クーガ2200 & アンテナカップラー、クーガ118(後期型)



 ブーム当時、まだ小学生でとてもじゃないが手に入れられなかったクーガシリーズをネットオークションにて収集。 ジャンク扱いで音の出ないものもあったが、パーツ交換や調整を経てそれなりに使える状態を保っている。 バックライトの麦球はかなり照度が落ちており、いくつかのモデルはLEDに交換した。 クーガ2200以外は、周波数の読み取りに難儀をする古き良き時代の手探りチューニング。 選局操作を比べると、2200が如何にエポックメイキングなモデルであったかを今更ながら痛感する。

 対してソニーラジオは、名実ともにデジタル機。PLLシンセサイザー方式によるチューニングと受信周波数のデジタル表示、 さらに周波数だけでなく状態(ファンクション)までもメモリーバンクに記憶させることが可能。クーガシリーズ(アナログ式)と比べると 隔世の感は明らか。ポータブルラジオがこれほどの機能を持つことになろうとは、70年代のブーム時には想像もつかないことだ。


憧れの通信機型受信機

 ブーム当時、私の憧れだったレシーバーといえばやはり八重洲無線のFR-101だ。クーガ115さえ”買ってもらえない”環境下で、 10万円超えの受信機など、文字通り高嶺(高値)の花でフルオプションのデジタル表示モデルは神々しく感じたものだ。 何をどう操作すればよいのやら理解の出来ないツマミが並び、そのメカニカル感は比類なきオーラを放っていた。

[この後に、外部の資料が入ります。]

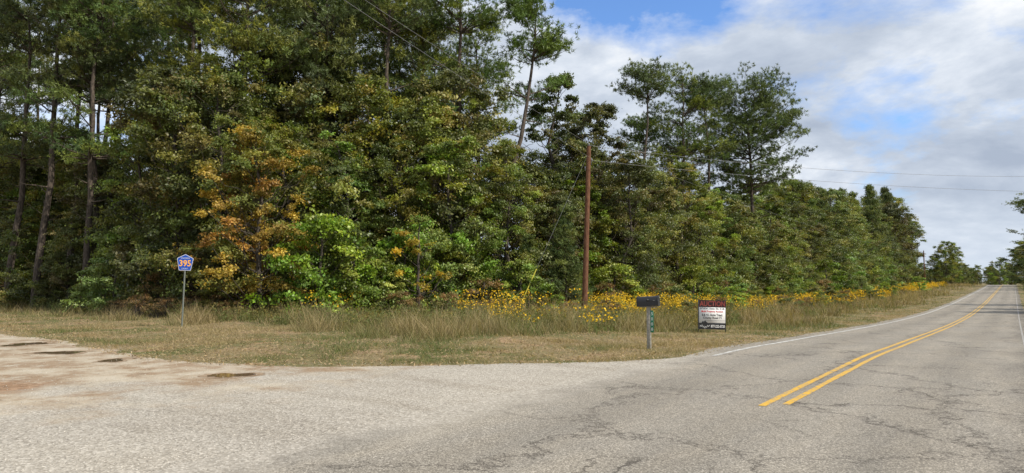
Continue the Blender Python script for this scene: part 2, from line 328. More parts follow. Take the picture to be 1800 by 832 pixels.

 2009年、何の因果かFR-101を入手するに至り、BCL復活組のキッカケとメインテナンスの知識を授かることになり、 それまでは無縁であったSSGやオシロスコープ、測定用周波数カウンタ、ミリバルなどを買い揃えた。 これにより、クーガシリーズのレストアも確実に行うことが出来るようになったのは云うまでもない。

メインテナンス・バックヤード





八重洲無線 FR/FL-101
当時の八重洲無線ラインナップの最高峰、セパレート式の送受信機。
右側が受信機のFR-101、上段はデジタルカウンター付 101DD、下段がアナログ式。局発クリスタルはフル実装で
放送バンドも受信可能(除く49mb)。
左側は送信機のFL-101。上段が前期型、下段が後期型。RFスピーチプロセッサ回路が変更されている。




八重洲無線 FRG-7
2012年12月、FRG-7(後期型)を入手。中波帯を受信可能でスピーカーがフロントパネルに配されるラジオライクな受信機。 誤差はあるものの、中波帯も10kHz直読。しなしながらバーアンテナ等を内蔵しておらず、本格的なアンテナを接続しないと受信出来ない。 局発周波数のドリフトをキャンセルするワードレーループ式で周波数の安定度は良好。透過照明の麦球はすべてLEDに交換。